"The Bayes Survey shows that during the first half of 2025 the lending market has remained a highly liquid and competitive environment. Competition for the best assets remains intense, with lenders offering increasingly tight margins and with a greater focus on the larger loan sizes"
- Nick Harris - Savills
New lending for commercial real estate in the UK rose 33% in the first half of 2025 compared with the same period last year, according to the latest bi-annual report from Bayes Business School.
Total new lending reached £22.3 billion, while secondary loan market syndication surpassed £10 billion, nearly matching the full-year total for 2024. Banks have reduced their defaulted loan books by 10–20% through 70% of loan refinancing and increased loan syndication.
Dr Nicole Lux, the report’s author, said: “Those steps renewed banks’ appetite for new lending, with loans now offered at highly competitive rates. Lender sentiment has turned increasingly bullish, with 39 lenders indicating a preference for issuing loans exceeding £100 million.”
There is particular enthusiasm for financing office and logistics assets, followed by student housing and residential properties.
Development financing has become a key growth area, representing 22% of new lending and 19% of total outstanding commercial real estate debt. Currently, £31 billion in development loans sit on lenders’ books, approaching the previous peak of £43 billion in 2007, alongside £24 billion in undrawn commitments.
Despite progress in managing non-performing loans, the overall default rate rose to 6.3%, primarily driven by Debt Funds, which reported a 20.3% default rate, up from 15.2% in December 2024. This increase highlights both higher risk in their portfolios and potential delays in reporting compared with banks.
Loan pricing has grown increasingly competitive. Fourteen lenders confirmed reductions in senior loan margins across all investment property types and loan-to-value (LTV) levels, with average spreads narrowing by 25–50 basis points (bps). UK banks and Debt Funds led this pricing shift, with UK banks cutting margins on prime office loans by 35bps and Debt Funds by 33bps.

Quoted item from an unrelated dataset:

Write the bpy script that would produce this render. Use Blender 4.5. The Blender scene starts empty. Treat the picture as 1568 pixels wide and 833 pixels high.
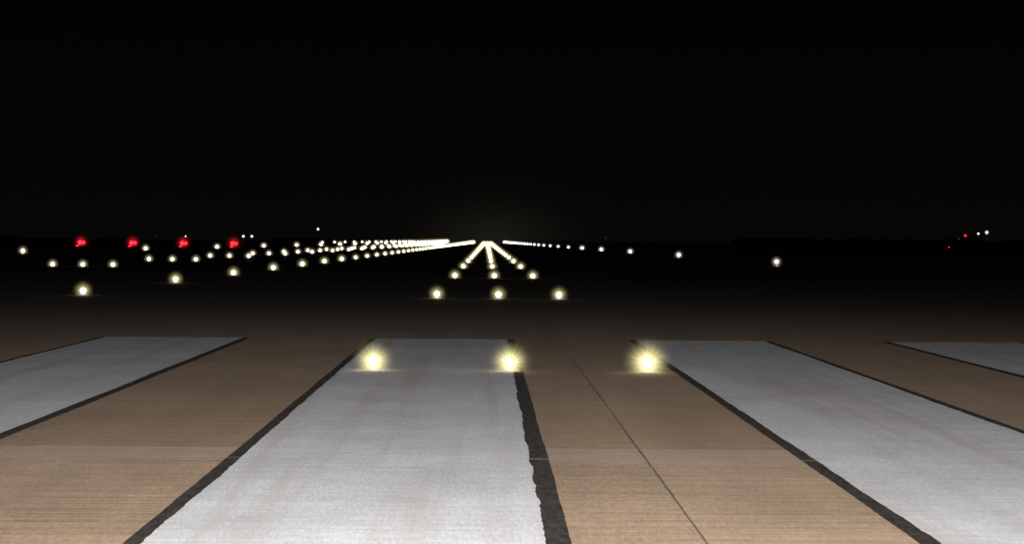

As a result, loan margins for prime office assets fell from 249bps to 231bps in six months to June 2025. Prime logistics loans ended the period with an average margin of 233bps. Development loan pricing also declined, with margins narrowing by 3–8bps overall. Residential development financing saw the most notable drop, falling below 500bps for the first time since 2020 to an average of 474bps at a loan-to-cost (LTC) ratio of 63%.
Debt Funds provided 62% of all speculative financing, 32% of residential development funding, and half of development finance for alternative assets. Overall, they supplied 57% of commercial development finance, exceeding the amount provided by banks. However, banks increased their commercial development finance activity by 20% in the six months to June 2025. UK banks supply 56% of all residential development finance and 28% of all other commercial development finance.
Neil Odom-Haslett from the Association of Property Lenders said: “Overseas lenders are keen to increase their exposures again – after taking a bit of a break. Banks, which now have excess capital, are competing aggressively on pricing, driving senior loan margins down by 25–50bps, particularly for prime office and logistics assets. Hopefully, lenders will maintain lending discipline, but growing evidence suggests covenant-lite deals are becoming more prevalent as lenders chase deals. It is slightly concerning that the Debt Funds are showing default rates above 20%.”
Peter Cosmetatos, chief executive of CREFC Europe, said: “It is not easy to analyse a persistently constipated real estate market and an opaque, structured and layered financing market. However, it does seem clear that competitive lending activity is mostly focused on prime stock and more familiar asset classes, and on refinancing existing exposures."
Nick Harris, head of cross-border valuations at Savills, said: “The Bayes Survey shows that during the first half of 2025 the lending market has remained a highly liquid and competitive environment. Competition for the best assets remains intense, with lenders offering increasingly tight margins and with a greater focus on the larger loan sizes."
"The survey also highlights a notable increase in lending during the first half of the year, reflecting a focus from lenders on better-performing secondary assets, which were out of favour last year. The lending industry has considerable capital to deploy, which bodes well for the anticipated increase in transactions for the remainder of the year and into 2026.”